Exercise requirements —
Skip any picture you find and retype all the remaining lines exactly.

** START OF Given material **

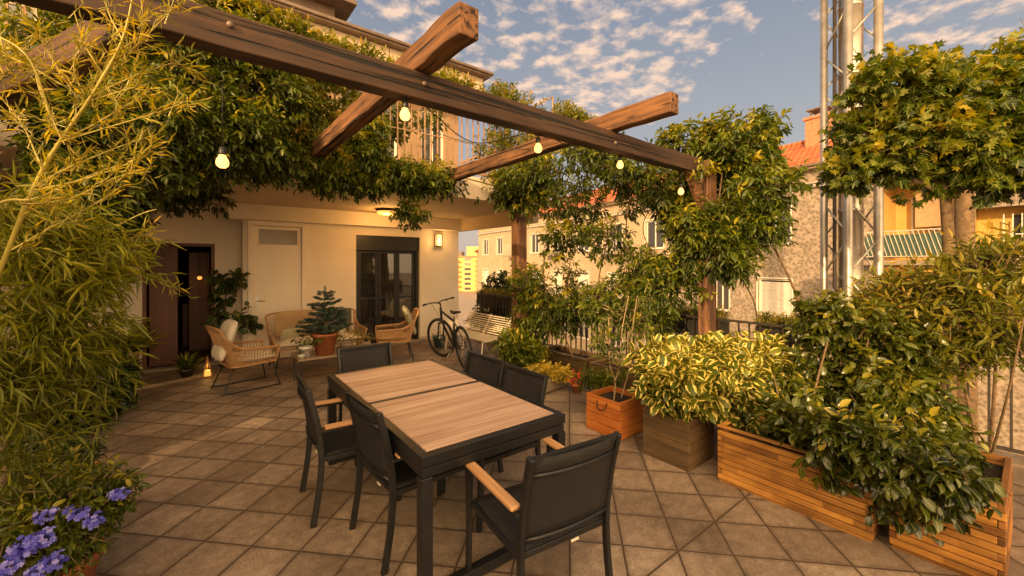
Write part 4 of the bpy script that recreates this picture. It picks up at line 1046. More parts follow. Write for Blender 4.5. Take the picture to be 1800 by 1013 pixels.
mb.build('frame', M['bike_paint'], bk)
ca, sa = math.cos(fw_a), math.sin(fw_a)
mb = MB()
crown = hb_-Vector((-.015, 0, .06))
mb.bar(crown+Vector((sa*.07, -ca*.07, 0)), crown+Vector((-sa*.07, ca*.07, 0)), .03, .03)
for s_ in (-1, 1):
    o_ = Vector((-sa, ca, 0))*s_*.062; mb.tube([crown+o_, fr+Vector((0, .02, 0))+o_], [.017, .013], 8)
mb.build('fork', M['black_metal'], bk)
mb = MB(); mb.tube([hd, hd+Vector((-.03, 0, .12))], .014, 8); tp = hd+Vector((-.03, 0, .12)); cl_ = tp+Vector((ca*.07, sa*.07, .02)); mb.tube([tp, cl_], .015, 8)
O = Vector((-sa, ca, 0)); mb.tube(catmull([cl_-O*.33+Vector((-.05*ca, -.05*sa, .03)), cl_-O*.12+Vector((0, 0, .02)), cl_, cl_+O*.12+Vector((0, 0, .02)), cl_+O*.33+Vector((-.05*ca, -.05*sa, .03))], 5), .0115, 8)
for s_ in (-1, 1):
    e = cl_+O*s_*.30+Vector((-.045*ca, -.045*sa, .028)); mb.tube([e, e+O*s_*.06+Vector((-.01, 0, .002))], .018, 8)
    q = cl_+O*s_*.20+Vector((0, 0, .02)); mb.tube([q, q+Vector((ca*.05, sa*.05, -.015))+O*s_*.02, q+Vector((ca*.06, sa*.06, -.03))+O*s_*.10], .006, 6)
mb.build('handlebar', M['black_metal'], bk)
mb = MB(); mb.tube([st, st+Vector((-.05, 0, .14))], .013, 8); mb.build('seat_post', M['steel'], bk)
mb = MB(); c_ = st+Vector((-.06, 0, .16)); pr = []
for i in range(13):
    u = i/12; x_ = .15-u*.29; wd_ = .016+.062*max(0, (u-.25))/.75*(1 if u < .9 else .75); pr.append((x_, wd_))
vs = []
for x_, wd_ in pr:
    for yy, zz in ((-wd_, -.02), (-wd_, .008), (0, .020), (wd_, .008), (wd_, -.02)): vs.append((c_.x+x_, yy, c_.z+zz+.018*abs(x_)/.15*(1 if x_ < 0 else .2)))
mb.add(vs, [(i*5+j, i*5+j+1, i*5+5+j+1, i*5+5+j) for i in range(12) for j in range(4)]+[(0, 1, 2, 3, 4), (64, 63, 62, 61, 60)], True); mb.build('saddle', M['tyre'], bk, solid=.006)
mb = MB(); mb.lathe([(.0, -.045), (.09, -.045), (.095, -.041), (.09, -.037), (0, -.037)], tuple(bb), 28, 'Y'); mb.build('chainring', M['steel'], bk)
mb = MB()
for s_ in (-1, 1):
    e = bb+Vector((s_*.16, s_*-.07, -s_*.05)); mb.tube([bb+Vector((0, s_*-.06, 0)), e], .009, 8); mb.box(e.x-.045, e.y-.05*s_-.04, e.z-.012, e.x+.045, e.y-.05*s_+.04, e.z+.012)
mb.build('crank_and_pedal', M['black_metal'], bk)
mb = MB(); mb.tube([bb+Vector((0, -.04, .09)), rw+Vector((0, -.04, .04))], .004, 5); mb.tube([bb+Vector((0, -.04, -.09)), rw+Vector((0, -.04, -.04))], .004, 5); mb.build('chain', M['iron'], bk)
mb = MB(); mb.tube([bb+Vector((-.02, .03, -.01)), (-.06, .26, .0)], .008, 8); mb.build('kickstand', M['steel'], bk)
mb = MB(); mb.tube(catmull([cl_+O*.15, cl_+Vector((.14*ca, .14*sa, -.06)), hb_+Vector((.06, 0, 0)), bb+Vector((.2, .02, .25))], 5), .004, 6); mb.build('brake_cable', M['black_metal'], bk)
bk.rotation_euler = (R(-7), 0, R(80))
# ================================================================== WOODEN PLANTER BOXES
M['gold_X'] = m_wood('honey_planter_wood_x', (.14, .055, .013), (.48, .22, .055), 'X', .55, .55, .6, grain=18, boards=.042)
M['gold_Y'] = M['planter_gold']
M['orange_Y'] = m_wood('stained_planter_wood_y', (.32, .085, .015), (.62, .22, .045), 'Y', .9, .5, .4)
M['dark_Y'] = m_wood('weathered_planter_wood_y', (.055, .036, .016), (.16, .095, .038), 'Y', .8, .75, .6)
def crate(name, label, x0, y0, x1, y1, h, course, mx, my, thick=.028, plinth=.02, interlock=True, cap=None, group=None, taper_=0., seed=1, soil_drop=.06):
    cx, cy = (x0+x1)/2, (y0+y1)/2
    o = empty(name, (cx, cy, 0), 0, label, 'planter', group)
    a, b = (x1-x0)/2, (y1-y0)/2; r = random.Random(seed); n = round((h-plinth)/course); gap = .005
    for side, mat in (('Y', my), ('X', mx)):
        for s_ in (-1, 1):
            mb = MB()
            for i in range(n):
                z0 = plinth+i*course; z1 = z0+course-gap; j = r.uniform(-.0025, .0025); t_ = 1-taper_*(1-(z0/h))
                A, B = a*t_, b*t_
                over = interlock and (i % 2 == (0 if side == 'Y' else 1))
                if side == 'Y':
                    e = B if over else B-thick-.001; xo = s_*(A+j)
                    if not interlock: e = B
                    mb.box(xo, -e, z0, xo-s_*thick, e, z1)
                else:
                    e = A if over else A-thick-.001; yo = s_*(B+j)
                    if not interlock: e = A-thick-.001
                    mb.box(-e, yo, z0, e, yo-s_*thick, z1)
            mb.build('side_boards', mat, o, .003)
    lb('soil', M['soil'], [(-a+thick+.002, -b+thick+.002, plinth, a-thick-.002, b-thick-.002, h-soil_drop)], o, 0)
    lb('plinth', my, [(-a+.01-(.02 if taper_ else 0)*0, -b+.01, .0, a-.01, b-.01, plinth-.002)], o, 0)
    if cap: lb('cap', cap, [(-a-.004, -b-.004, h, -a+thick+.01, b+.004, h+.012), (a-thick-.01, -b-.004, h, a+.004, b+.004, h+.012), (-a+thick+.01, -b-.004, h, a-thick-.01, -b+thick+.01, h+.012), (-a+thick+.01, b-thick-.01, h, a-thick-.01, b+.004, h+.012)], o, .003)
    return o
cr = crate('square_planter', 'square orange stained planter box with a rope handle', 3.22, 2.45, 3.63, 2.87, .37, .088, M['crate_orange'], M['orange_Y'], .022, .015, False, seed=2)
mb = MB(); mb.tube(catmull([(-.222, .05, .33), (-.235, .04, .28), (-.238, 0, .25), (-.235, -.06, .28), (-.222, -.07, .33)], 6), .006, 8); mb.build('rope_handle', M['soil'], cr)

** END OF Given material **

Answer for this exercise —
Write part 4 of the bpy script that recreates this picture. It picks up at line 1046. More parts follow. Write for Blender 4.5. Take the picture to be 1800 by 1013 pixels.
mb.build('frame', M['bike_paint'], bk)
ca, sa = math.cos(fw_a), math.sin(fw_a)
mb = MB()
crown = hb_-Vector((-.015, 0, .06))
mb.bar(crown+Vector((sa*.07, -ca*.07, 0)), crown+Vector((-sa*.07, ca*.07, 0)), .03, .03)
for s_ in (-1, 1):
    o_ = Vector((-sa, ca, 0))*s_*.062; mb.tube([crown+o_, fr+Vector((0, .02, 0))+o_], [.017, .013], 8)
mb.build('fork', M['black_metal'], bk)
mb = MB(); mb.tube([hd, hd+Vector((-.03, 0, .12))], .014, 8); tp = hd+Vector((-.03, 0, .12)); cl_ = tp+Vector((ca*.07, sa*.07, .02)); mb.tube([tp, cl_], .015, 8)
O = Vector((-sa, ca, 0)); mb.tube(catmull([cl_-O*.33+Vector((-.05*ca, -.05*sa, .03)), cl_-O*.12+Vector((0, 0, .02)), cl_, cl_+O*.12+Vector((0, 0, .02)), cl_+O*.33+Vector((-.05*ca, -.05*sa, .03))], 5), .0115, 8)
for s_ in (-1, 1):
    e = cl_+O*s_*.30+Vector((-.045*ca, -.045*sa, .028)); mb.tube([e, e+O*s_*.06+Vector((-.01, 0, .002))], .018, 8)
    q = cl_+O*s_*.20+Vector((0, 0, .02)); mb.tube([q, q+Vector((ca*.05, sa*.05, -.015))+O*s_*.02, q+Vector((ca*.06, sa*.06, -.03))+O*s_*.10], .006, 6)
mb.build('handlebar', M['black_metal'], bk)
mb = MB(); mb.tube([st, st+Vector((-.05, 0, .14))], .013, 8); mb.build('seat_post', M['steel'], bk)
mb = MB(); c_ = st+Vector((-.06, 0, .16)); pr = []
for i in range(13):
    u = i/12; x_ = .15-u*.29; wd_ = .016+.062*max(0, (u-.25))/.75*(1 if u < .9 else .75); pr.append((x_, wd_))
vs = []
for x_, wd_ in pr:
    for yy, zz in ((-wd_, -.02), (-wd_, .008), (0, .020), (wd_, .008), (wd_, -.02)): vs.append((c_.x+x_, yy, c_.z+zz+.018*abs(x_)/.15*(1 if x_ < 0 else .2)))
mb.add(vs, [(i*5+j, i*5+j+1, i*5+5+j+1, i*5+5+j) for i in range(12) for j in range(4)]+[(0, 1, 2, 3, 4), (64, 63, 62, 61, 60)], True); mb.build('saddle', M['tyre'], bk, solid=.006)
mb = MB(); mb.lathe([(.0, -.045), (.09, -.045), (.095, -.041), (.09, -.037), (0, -.037)], tuple(bb), 28, 'Y'); mb.build('chainring', M['steel'], bk)
mb = MB()
for s_ in (-1, 1):
    e = bb+Vector((s_*.16, s_*-.07, -s_*.05)); mb.tube([bb+Vector((0, s_*-.06, 0)), e], .009, 8); mb.box(e.x-.045, e.y-.05*s_-.04, e.z-.012, e.x+.045, e.y-.05*s_+.04, e.z+.012)
mb.build('crank_and_pedal', M['black_metal'], bk)
mb = MB(); mb.tube([bb+Vector((0, -.04, .09)), rw+Vector((0, -.04, .04))], .004, 5); mb.tube([bb+Vector((0, -.04, -.09)), rw+Vector((0, -.04, -.04))], .004, 5); mb.build('chain', M['iron'], bk)
mb = MB(); mb.tube([bb+Vector((-.02, .03, -.01)), (-.06, .26, .0)], .008, 8); mb.build('kickstand', M['steel'], bk)
mb = MB(); mb.tube(catmull([cl_+O*.15, cl_+Vector((.14*ca, .14*sa, -.06)), hb_+Vector((.06, 0, 0)), bb+Vector((.2, .02, .25))], 5), .004, 6); mb.build('brake_cable', M['black_metal'], bk)
bk.rotation_euler = (R(-7), 0, R(80))
# ================================================================== WOODEN PLANTER BOXES
M['gold_X'] = m_wood('honey_planter_wood_x', (.14, .055, .013), (.48, .22, .055), 'X', .55, .55, .6, grain=18, boards=.042)
M['gold_Y'] = M['planter_gold']
M['orange_Y'] = m_wood('stained_planter_wood_y', (.32, .085, .015), (.62, .22, .045), 'Y', .9, .5, .4)
M['dark_Y'] = m_wood('weathered_planter_wood_y', (.055, .036, .016), (.16, .095, .038), 'Y', .8, .75, .6)
def crate(name, label, x0, y0, x1, y1, h, course, mx, my, thick=.028, plinth=.02, interlock=True, cap=None, group=None, taper_=0., seed=1, soil_drop=.06):
    cx, cy = (x0+x1)/2, (y0+y1)/2
    o = empty(name, (cx, cy, 0), 0, label, 'planter', group)
    a, b = (x1-x0)/2, (y1-y0)/2; r = random.Random(seed); n = round((h-plinth)/course); gap = .005
    for side, mat in (('Y', my), ('X', mx)):
        for s_ in (-1, 1):
            mb = MB()
            for i in range(n):
                z0 = plinth+i*course; z1 = z0+course-gap; j = r.uniform(-.0025, .0025); t_ = 1-taper_*(1-(z0/h))
                A, B = a*t_, b*t_
                over = interlock and (i % 2 == (0 if side == 'Y' else 1))
                if side == 'Y':
                    e = B if over else B-thick-.001; xo = s_*(A+j)
                    if not interlock: e = B
                    mb.box(xo, -e, z0, xo-s_*thick, e, z1)
                else:
                    e = A if over else A-thick-.001; yo = s_*(B+j)
                    if not interlock: e = A-thick-.001
                    mb.box(-e, yo, z0, e, yo-s_*thick, z1)
            mb.build('side_boards', mat, o, .003)
    lb('soil', M['soil'], [(-a+thick+.002, -b+thick+.002, plinth, a-thick-.002, b-thick-.002, h-soil_drop)], o, 0)
    lb('plinth', my, [(-a+.01-(.02 if taper_ else 0)*0, -b+.01, .0, a-.01, b-.01, plinth-.002)], o, 0)
    if cap: lb('cap', cap, [(-a-.004, -b-.004, h, -a+thick+.01, b+.004, h+.012), (a-thick-.01, -b-.004, h, a+.004, b+.004, h+.012), (-a+thick+.01, -b-.004, h, a-thick-.01, -b+thick+.01, h+.012), (-a+thick+.01, b-thick-.01, h, a-thick-.01, b+.004, h+.012)], o, .003)
    return o
cr = crate('square_planter', 'square orange stained planter box with a rope handle', 3.22, 2.45, 3.63, 2.87, .37, .088, M['crate_orange'], M['orange_Y'], .022, .015, False, seed=2)
mb = MB(); mb.tube(catmull([(-.222, .05, .33), (-.235, .04, .28), (-.238, 0, .25), (-.235, -.06, .28), (-.222, -.07, .33)], 6), .006, 8); mb.build('rope_handle', M['soil'], cr)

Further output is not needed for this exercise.